There are a number of camping sites and guest houses dotted along the way throughout the Baviaanskloof. The scenery is magnificent however be forwarned, in parts the road is only wide enough for a single vehicle, although there are areas where you can wait for the other car to pass.

At the top of the final mountain pass as you approach Patensie you come across a stop on your right,, where you can pull over and read about some of the plants and animals found in the reserve. Directly across the road from this is a track going down into a valley, if you walk down it, you will come across a disused cable car, spanning one of the gorges. A must see.

It took us close to four hours to get through the reserve, during which we saw plenty of kudu, monkeys and lots of amazing scenery. However we missed the more elusive buffalo and leopard which are also found in the reserve.

Once through we had a quick drive to Patensie, where we arrived at the Ripple Hotel just after 3pm. After dropping off our bags we went to find a place to have lunch and came across Padlangs which is a must-visit if in the area.

Day Four – Patensie to East London: 450km+-

After enjoying an early breakfast at the Ripple Hotel, the Dispatch Adventure team set off for the final slog back to East London. We stopped in at Padlangs again for a hot chocolate and continued on our way towards Hankey.

Once through Hankey we made our way to the main road, but decided to head back a bit to Jeffreys Bay, for a short stop.

From Jeffreys we moved on towards Port Elizabeth, staying on the highway straight through, with us then making a stop at the famous Nanaga farm stall for lunch.

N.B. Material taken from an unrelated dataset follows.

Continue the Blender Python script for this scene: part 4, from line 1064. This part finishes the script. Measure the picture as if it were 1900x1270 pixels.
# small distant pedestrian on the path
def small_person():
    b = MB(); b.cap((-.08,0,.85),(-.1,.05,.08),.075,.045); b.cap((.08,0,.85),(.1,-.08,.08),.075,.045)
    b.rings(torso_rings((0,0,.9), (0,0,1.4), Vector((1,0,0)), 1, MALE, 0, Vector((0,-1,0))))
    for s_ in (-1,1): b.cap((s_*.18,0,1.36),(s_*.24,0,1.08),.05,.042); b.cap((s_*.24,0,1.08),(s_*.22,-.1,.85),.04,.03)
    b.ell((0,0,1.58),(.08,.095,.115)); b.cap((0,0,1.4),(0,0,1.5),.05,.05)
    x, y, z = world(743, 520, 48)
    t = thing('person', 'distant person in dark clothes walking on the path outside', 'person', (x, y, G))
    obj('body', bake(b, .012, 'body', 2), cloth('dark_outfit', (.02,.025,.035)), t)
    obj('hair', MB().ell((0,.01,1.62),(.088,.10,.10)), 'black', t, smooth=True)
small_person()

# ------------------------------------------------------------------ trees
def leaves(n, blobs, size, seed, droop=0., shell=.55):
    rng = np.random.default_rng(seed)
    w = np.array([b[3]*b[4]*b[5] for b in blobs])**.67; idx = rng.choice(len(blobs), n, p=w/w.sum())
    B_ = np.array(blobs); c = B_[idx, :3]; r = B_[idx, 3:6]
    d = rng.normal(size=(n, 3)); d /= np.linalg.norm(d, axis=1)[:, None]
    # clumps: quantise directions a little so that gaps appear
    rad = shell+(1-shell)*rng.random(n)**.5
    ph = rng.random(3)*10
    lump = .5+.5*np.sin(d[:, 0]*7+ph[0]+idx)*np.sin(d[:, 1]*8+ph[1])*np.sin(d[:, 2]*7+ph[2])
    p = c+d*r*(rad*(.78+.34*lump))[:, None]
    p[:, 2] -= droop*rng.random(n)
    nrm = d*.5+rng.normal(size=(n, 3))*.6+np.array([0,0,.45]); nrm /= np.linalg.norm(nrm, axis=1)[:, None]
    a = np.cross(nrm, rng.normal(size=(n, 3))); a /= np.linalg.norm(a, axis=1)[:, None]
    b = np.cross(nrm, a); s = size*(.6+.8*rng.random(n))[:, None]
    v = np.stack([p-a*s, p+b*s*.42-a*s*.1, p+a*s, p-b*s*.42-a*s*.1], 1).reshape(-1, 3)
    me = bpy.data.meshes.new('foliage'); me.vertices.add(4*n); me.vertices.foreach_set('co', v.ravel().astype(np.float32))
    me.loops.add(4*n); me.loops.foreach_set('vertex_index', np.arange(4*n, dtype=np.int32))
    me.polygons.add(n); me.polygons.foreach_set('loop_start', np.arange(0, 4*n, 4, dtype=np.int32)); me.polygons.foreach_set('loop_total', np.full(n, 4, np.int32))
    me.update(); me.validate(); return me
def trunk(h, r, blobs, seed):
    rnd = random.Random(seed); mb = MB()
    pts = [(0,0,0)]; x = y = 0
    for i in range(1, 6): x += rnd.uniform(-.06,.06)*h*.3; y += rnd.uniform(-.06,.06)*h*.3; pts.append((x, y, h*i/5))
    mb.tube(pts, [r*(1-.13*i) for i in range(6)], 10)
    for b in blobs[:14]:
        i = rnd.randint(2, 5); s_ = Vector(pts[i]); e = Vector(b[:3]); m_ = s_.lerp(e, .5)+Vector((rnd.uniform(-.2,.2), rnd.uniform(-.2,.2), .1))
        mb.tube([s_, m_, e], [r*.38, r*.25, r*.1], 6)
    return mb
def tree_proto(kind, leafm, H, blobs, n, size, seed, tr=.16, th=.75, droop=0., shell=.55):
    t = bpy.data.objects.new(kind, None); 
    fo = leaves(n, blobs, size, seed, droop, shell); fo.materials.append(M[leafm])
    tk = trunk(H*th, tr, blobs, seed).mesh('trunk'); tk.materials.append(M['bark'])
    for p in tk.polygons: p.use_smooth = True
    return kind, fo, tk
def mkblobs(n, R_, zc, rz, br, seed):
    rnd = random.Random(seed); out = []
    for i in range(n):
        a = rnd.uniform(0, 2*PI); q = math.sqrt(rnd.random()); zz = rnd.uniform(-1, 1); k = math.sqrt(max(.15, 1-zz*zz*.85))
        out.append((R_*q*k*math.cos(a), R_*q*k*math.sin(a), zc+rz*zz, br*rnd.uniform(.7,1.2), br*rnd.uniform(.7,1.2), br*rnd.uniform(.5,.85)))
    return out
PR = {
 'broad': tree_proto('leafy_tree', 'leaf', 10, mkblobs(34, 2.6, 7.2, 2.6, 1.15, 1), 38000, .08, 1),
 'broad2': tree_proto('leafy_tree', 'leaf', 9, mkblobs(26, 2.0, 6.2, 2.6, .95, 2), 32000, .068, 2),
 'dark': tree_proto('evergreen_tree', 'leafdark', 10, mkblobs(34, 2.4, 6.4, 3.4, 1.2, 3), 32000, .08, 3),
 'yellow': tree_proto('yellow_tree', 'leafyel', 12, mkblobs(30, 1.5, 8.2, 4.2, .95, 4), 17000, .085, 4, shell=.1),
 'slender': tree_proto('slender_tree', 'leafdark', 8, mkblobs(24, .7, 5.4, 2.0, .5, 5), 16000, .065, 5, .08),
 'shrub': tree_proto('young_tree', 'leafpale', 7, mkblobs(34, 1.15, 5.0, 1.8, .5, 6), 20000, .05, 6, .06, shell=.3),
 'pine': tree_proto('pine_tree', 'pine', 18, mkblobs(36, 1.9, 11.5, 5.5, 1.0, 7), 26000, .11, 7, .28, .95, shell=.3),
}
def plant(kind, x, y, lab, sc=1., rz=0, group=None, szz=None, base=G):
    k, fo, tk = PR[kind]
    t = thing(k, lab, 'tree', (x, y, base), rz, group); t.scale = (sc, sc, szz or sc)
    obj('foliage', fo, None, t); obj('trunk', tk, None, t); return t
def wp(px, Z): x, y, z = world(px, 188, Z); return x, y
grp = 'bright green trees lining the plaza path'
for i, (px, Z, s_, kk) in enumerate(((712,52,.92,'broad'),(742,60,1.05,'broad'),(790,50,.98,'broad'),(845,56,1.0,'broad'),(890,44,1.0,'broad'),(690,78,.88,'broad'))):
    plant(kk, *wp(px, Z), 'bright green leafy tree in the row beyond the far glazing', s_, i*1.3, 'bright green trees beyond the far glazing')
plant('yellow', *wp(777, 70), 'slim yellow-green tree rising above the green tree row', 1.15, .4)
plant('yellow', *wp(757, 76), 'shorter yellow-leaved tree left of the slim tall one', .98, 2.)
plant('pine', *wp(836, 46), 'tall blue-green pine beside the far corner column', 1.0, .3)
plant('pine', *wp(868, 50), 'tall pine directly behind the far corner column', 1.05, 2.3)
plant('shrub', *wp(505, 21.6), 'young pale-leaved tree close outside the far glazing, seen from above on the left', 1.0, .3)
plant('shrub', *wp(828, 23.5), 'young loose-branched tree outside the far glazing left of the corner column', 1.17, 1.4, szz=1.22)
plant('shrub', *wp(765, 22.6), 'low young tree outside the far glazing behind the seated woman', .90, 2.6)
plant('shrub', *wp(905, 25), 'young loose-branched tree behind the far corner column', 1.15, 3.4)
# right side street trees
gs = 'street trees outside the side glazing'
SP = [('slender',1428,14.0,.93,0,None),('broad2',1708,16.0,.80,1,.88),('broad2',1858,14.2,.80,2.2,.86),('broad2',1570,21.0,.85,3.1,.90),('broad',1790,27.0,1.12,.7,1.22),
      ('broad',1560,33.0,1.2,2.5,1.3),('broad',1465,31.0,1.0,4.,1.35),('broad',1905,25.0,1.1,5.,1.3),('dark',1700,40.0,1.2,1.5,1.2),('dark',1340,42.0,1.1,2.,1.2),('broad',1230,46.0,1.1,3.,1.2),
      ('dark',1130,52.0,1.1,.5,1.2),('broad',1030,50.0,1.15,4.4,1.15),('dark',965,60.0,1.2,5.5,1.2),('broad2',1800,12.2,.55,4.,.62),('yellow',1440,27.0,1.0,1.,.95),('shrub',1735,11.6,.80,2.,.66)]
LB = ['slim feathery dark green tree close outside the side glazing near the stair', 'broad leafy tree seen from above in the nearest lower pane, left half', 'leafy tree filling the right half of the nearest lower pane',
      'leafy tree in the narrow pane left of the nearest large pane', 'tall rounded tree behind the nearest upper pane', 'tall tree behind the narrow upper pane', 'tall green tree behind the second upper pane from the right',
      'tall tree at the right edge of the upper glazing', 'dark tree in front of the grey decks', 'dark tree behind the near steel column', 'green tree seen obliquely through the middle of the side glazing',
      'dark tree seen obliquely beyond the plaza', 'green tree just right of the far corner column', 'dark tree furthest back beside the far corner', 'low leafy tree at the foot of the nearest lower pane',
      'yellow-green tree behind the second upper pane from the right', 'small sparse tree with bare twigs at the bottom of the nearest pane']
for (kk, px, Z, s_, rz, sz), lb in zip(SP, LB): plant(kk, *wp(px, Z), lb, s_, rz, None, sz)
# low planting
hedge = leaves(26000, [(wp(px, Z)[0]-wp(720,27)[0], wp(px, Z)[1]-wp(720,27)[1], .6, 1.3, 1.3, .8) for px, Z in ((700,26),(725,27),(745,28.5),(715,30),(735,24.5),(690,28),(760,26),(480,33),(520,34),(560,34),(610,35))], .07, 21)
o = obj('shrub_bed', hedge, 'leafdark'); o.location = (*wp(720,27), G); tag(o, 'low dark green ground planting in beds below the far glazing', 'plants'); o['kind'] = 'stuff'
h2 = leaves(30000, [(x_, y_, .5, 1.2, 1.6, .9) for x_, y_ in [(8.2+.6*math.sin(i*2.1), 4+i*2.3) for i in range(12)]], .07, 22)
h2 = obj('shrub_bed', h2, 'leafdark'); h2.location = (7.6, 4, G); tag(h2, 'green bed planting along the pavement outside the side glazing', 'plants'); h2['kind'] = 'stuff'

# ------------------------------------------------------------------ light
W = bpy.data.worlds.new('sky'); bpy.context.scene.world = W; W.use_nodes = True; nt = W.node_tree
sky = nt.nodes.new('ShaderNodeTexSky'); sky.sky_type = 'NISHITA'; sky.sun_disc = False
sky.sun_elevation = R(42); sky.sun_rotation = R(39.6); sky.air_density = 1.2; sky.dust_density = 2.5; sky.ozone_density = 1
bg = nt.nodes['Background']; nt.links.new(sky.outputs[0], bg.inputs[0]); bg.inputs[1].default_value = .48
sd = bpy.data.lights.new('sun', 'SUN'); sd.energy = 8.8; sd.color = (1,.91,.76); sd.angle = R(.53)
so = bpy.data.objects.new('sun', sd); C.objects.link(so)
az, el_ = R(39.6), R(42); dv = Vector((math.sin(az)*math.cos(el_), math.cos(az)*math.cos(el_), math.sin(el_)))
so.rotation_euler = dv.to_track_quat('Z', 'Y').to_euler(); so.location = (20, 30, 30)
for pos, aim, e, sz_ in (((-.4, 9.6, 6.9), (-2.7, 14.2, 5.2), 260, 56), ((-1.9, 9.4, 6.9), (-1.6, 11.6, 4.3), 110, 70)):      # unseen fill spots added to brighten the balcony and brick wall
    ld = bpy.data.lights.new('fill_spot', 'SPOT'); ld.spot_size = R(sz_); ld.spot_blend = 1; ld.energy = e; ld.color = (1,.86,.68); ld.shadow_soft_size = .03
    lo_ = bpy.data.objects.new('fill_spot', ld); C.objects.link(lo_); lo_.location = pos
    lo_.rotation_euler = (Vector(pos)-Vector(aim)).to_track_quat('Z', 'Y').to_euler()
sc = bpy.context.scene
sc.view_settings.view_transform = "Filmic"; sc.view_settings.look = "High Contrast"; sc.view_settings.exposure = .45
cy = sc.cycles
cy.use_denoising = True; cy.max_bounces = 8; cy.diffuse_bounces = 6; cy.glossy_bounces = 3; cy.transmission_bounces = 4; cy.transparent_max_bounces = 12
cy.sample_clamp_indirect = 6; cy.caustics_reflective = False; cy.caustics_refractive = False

From there we continued along the coast to Port Alfred to fill up with petrol, before the final stretch home.

We finally arrived back home in East London just after 5pm on Friday afternoon, quite weary after a thoroughly enjoyable adventure.

OTHER INTERESTING SITES

Willowmore

There are many lovely historical buildings in town, quite a few dating back to the 19th century, including the Old Dutch Reformed Rectory, built in 1864, The Old Jail, built in 1896, St Matthew's Church, completed in 1881, and the beautifully renovated Town Hall, built in 1896, which has an unusual clock tower.

Between Willowmore and Uniondale

Uniondale is known for its ghost story – a young woman who is said to stand alone alongside the lonely stretch of road between Willowmore and Uniondale. When people stop to offer her a lift, she is said to get into the car and then suddenly vanish.

The Baviaanskloof Road

The dirt road was built between 1880 and 1890 by South Africa's most famous road engineer, Thomas Bain. Together with his father, Andrew Geddes Bain, who emigrated from Scotland in 1816, he was responsible for 32 of the most important road projects in the Cape. It was among the last roads built by Bain, as he passed away in 1893 and it is by far the longest of the roads and mountain passes which bear his mark.

In the Baviaanskloof

The Cable Car: Winston le Roux's cable way system once bridged the gaping Waterpoort, providing an effective link between the Enkeldoorn and Bergplaas farming communities. Constructed in the early 1960's, the system was used to transport farm produce (wheat, potatoes, vegetables and livestock) between the two areas, by-passing the tortuous and time-consuming road route. The view west gives an idea of the extent of the valley's faultline and the enormity of the forces which buckled the earth’s crust.

Hankey

The Hankey Sundial in Hankey, which is the largest Sundial in the Southern Hemisphere and was erected in 1989 at the entrance of the town, right below the Vergaderingskop Mountain.